Alles was sich bewegt, lass ich streng überwachen,
Verdächtige Elemente sofort unschädlich machen.
Es reicht ein Zeichen der Schwäche, ein Zittern der Finger.
Ich brauch kühles Blut, denn es tut mir nicht gut, mich an dich zu erinnern.
Es tut mir nicht gut, mich an dich zu erinnern.

Erste und zweite Zeile geht in Ordnung, die Aufzählung ist diesmal grammatisch richtig. Aber warum so weitermachen? „Es reicht ein Zeichen der Schwäche, ein Zittern der Finger.“ Wofür? Um was zu provozieren oder zu tun? Sicherlich, um sofort unschädlich gemacht zu werden. Das kann man aus dem Zusammenhang schließen, aber es steht nicht wirklich da. Da hätte man die Strophe umbauen müssen, das allerdings hätte Arbeit gemacht und der schöne Reim wäre auch in Gefahr. Wobei – Finger/erinnern? Nee, ist ja gar kein Reim, bestenfalls eine Klangverwandtschaft, die man Assonanz nennt. Dafür hat die letzte Zeile aber wieder einen Binnenreim: „kühles Blut, tut mir nicht gut“. Gefällt mir.

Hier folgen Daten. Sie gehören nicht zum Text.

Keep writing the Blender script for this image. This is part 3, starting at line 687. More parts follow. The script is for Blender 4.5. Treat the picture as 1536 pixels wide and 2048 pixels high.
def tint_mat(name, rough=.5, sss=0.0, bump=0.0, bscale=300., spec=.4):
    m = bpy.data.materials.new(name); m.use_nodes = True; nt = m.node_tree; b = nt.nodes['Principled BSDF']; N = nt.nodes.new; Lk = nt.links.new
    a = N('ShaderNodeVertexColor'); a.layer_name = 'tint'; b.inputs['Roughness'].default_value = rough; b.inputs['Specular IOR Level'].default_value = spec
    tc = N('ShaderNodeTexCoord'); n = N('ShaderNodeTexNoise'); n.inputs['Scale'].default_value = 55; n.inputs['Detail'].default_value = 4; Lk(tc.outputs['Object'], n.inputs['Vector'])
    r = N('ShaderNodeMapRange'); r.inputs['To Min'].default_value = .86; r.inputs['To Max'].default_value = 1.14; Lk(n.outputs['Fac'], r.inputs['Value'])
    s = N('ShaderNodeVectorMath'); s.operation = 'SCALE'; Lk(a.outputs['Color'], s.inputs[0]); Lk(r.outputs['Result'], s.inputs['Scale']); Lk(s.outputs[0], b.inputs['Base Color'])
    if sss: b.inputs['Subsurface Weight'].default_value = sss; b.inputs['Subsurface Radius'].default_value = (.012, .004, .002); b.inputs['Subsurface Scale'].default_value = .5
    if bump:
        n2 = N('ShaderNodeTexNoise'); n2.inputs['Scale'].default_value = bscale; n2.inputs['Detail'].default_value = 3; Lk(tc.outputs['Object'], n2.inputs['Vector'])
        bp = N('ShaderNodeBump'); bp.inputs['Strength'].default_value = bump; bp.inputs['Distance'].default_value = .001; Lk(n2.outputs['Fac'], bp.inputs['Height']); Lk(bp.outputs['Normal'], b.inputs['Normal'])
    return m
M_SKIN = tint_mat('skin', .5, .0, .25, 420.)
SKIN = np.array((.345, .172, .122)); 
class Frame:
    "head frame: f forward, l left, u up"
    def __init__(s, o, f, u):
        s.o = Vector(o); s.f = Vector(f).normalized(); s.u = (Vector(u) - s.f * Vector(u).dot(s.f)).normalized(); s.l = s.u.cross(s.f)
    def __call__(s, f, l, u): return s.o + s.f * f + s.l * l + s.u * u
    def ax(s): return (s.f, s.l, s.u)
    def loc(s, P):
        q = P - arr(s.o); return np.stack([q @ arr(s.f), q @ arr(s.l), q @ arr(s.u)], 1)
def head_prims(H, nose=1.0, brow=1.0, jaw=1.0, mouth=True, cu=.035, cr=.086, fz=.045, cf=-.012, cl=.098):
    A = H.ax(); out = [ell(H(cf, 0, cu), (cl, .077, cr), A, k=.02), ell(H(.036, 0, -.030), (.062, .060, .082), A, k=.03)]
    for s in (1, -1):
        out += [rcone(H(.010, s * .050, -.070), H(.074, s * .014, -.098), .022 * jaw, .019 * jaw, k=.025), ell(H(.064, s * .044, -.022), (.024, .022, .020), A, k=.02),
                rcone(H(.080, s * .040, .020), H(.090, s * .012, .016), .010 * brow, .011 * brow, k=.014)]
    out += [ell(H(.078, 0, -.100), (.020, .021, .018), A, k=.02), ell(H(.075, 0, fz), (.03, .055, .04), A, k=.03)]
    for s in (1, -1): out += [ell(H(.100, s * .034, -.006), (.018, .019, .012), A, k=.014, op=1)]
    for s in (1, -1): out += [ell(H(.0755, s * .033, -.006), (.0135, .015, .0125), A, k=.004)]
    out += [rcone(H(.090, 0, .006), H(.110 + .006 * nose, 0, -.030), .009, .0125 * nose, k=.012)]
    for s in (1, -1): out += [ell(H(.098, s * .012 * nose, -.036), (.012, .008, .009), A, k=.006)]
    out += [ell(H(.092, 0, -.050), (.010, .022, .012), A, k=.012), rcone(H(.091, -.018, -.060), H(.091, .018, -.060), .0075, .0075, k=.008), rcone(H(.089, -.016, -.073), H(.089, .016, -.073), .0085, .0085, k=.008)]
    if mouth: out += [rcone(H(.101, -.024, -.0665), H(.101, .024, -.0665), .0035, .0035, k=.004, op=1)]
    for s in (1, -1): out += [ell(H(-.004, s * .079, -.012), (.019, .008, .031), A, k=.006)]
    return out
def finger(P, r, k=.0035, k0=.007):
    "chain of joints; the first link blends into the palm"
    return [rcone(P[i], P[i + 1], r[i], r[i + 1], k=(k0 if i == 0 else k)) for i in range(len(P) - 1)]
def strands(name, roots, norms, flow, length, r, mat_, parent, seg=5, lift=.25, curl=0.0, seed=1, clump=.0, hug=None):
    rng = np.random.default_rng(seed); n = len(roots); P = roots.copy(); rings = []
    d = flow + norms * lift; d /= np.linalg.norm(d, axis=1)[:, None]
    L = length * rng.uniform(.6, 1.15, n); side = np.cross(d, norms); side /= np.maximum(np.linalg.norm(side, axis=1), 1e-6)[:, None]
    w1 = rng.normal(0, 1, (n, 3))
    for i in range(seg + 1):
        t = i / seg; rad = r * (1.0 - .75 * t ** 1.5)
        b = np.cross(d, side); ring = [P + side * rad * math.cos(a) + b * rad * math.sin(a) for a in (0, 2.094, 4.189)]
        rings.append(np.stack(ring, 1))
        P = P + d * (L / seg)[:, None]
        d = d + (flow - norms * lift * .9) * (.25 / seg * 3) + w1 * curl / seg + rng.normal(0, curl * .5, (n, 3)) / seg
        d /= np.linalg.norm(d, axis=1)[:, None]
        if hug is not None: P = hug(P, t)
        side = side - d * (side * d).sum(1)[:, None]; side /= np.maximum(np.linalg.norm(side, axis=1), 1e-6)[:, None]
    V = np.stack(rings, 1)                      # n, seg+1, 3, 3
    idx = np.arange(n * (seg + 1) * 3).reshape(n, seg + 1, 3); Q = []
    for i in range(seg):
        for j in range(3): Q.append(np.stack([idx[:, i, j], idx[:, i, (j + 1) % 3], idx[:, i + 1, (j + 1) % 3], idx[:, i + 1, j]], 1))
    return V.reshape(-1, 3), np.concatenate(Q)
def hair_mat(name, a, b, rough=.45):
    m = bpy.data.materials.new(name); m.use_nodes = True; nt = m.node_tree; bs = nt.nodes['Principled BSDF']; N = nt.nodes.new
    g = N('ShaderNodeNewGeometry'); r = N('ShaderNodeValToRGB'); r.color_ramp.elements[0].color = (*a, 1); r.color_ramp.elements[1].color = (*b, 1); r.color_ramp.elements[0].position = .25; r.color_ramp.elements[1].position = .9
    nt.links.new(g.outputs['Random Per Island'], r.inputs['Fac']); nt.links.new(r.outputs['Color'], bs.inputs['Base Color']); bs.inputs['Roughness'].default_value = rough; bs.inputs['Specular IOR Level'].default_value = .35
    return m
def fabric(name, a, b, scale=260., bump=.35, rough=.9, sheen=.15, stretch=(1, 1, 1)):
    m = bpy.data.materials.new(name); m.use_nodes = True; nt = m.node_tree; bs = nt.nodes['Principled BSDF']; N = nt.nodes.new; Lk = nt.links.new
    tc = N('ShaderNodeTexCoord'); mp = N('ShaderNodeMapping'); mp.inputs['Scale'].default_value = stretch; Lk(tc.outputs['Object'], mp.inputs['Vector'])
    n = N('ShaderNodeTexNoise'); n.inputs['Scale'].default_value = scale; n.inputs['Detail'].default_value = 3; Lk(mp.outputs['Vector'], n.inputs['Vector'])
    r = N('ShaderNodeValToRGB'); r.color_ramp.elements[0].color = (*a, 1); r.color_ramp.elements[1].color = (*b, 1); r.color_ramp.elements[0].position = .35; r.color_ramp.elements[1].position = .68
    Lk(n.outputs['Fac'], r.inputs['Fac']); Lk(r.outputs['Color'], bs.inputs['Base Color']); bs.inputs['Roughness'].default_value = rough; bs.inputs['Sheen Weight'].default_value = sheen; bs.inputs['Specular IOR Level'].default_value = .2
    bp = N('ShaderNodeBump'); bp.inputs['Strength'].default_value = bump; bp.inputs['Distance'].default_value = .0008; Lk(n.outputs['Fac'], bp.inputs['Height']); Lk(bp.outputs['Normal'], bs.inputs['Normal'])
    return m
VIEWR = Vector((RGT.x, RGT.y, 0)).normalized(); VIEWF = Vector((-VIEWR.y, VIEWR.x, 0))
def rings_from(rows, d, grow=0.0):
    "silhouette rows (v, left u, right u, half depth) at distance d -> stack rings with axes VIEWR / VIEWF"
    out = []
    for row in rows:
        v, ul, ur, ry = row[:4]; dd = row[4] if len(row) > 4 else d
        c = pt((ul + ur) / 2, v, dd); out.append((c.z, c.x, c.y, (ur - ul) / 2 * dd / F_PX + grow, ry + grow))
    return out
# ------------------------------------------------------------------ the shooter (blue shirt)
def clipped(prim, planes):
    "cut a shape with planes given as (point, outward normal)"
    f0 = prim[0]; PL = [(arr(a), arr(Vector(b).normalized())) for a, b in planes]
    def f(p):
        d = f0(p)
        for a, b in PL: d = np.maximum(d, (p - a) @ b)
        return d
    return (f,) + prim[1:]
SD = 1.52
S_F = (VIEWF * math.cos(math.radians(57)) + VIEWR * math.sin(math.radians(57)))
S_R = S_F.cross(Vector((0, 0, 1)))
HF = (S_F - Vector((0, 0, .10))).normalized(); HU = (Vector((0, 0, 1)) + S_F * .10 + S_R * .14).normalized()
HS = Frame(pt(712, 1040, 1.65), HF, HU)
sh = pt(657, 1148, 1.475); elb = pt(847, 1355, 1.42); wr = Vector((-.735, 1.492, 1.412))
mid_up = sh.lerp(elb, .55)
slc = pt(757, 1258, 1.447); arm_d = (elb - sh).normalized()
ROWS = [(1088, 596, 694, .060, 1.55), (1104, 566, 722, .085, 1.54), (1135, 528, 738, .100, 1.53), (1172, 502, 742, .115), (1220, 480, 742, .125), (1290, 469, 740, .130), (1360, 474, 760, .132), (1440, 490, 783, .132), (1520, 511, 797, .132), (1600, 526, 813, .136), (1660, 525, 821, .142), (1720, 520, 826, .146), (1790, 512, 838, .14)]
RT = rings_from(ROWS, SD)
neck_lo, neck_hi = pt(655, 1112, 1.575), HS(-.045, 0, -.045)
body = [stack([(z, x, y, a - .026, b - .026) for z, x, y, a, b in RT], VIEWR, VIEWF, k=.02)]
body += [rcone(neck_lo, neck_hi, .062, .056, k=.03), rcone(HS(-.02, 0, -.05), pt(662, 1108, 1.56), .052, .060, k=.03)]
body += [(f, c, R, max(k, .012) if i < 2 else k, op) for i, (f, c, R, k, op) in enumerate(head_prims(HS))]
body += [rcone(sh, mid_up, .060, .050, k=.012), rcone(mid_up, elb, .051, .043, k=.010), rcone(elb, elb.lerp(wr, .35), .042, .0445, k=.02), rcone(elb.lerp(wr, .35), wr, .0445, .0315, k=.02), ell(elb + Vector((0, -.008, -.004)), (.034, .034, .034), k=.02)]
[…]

Und immer wenn mein Herz nach dir ruft
und das Chaos ausbricht in mir drin,
schicke ich meine Soldaten los,
um den Widerstand niederzuzwingen.

Ja, auch coole Jungs haben ein Herz. Ich belobige Maxim vor der Front, dass er nicht auch noch „Schmerz“ gereimt hat. Dafür bricht aber Chaos aus und zwar in ihm drin. Ich möchte mir das nicht bildlich vorstellen, nehmen wir es als das was es ist: Ein Gleichnis.
Wenn ich mal einen Verein gründe, dann den Verein zum Verbot des Reims von „-in“ auf „-ingen“, den junge Künstler dadurch rechtfertigen, dass sie beim Vortrag zum Beispiel „niederzuzwingn“ nuscheln und denken es reimt sich. Tut es nicht und gehört verboten.

Immer wenn mein Herz nach dir ruft
und es brennt in den Straßen in mir drin,
befehle ich meiner Armee alles zu tun,
um es wieder zum Schweigen zu bringen.
Bis es geknebelt, gebrochen ist und weggesperrt
und mir endlich gehorcht mein armes Herz.

Und um mich jetzt richtig wütend zu machen, haut der Texter gleich noch einmal in die Kerbe und reimt das so gar nicht lyrische „drin“ auf (nuschel, nuschel) „bringn“! Wo ist ein passender Verein der jemanden, der so etwas singt, knebelt, bricht und wegsperrt bis er schweigt?

Ein guter Soldat stellt keine Fragen.
Er läuft Runden im Park, bis die Beine versagen.
Die Stirn in den Staub wie ein Ja und ein Amen.
Ein Soldat vergisst alles,
im Falle des Falles auch den eigenen Namen.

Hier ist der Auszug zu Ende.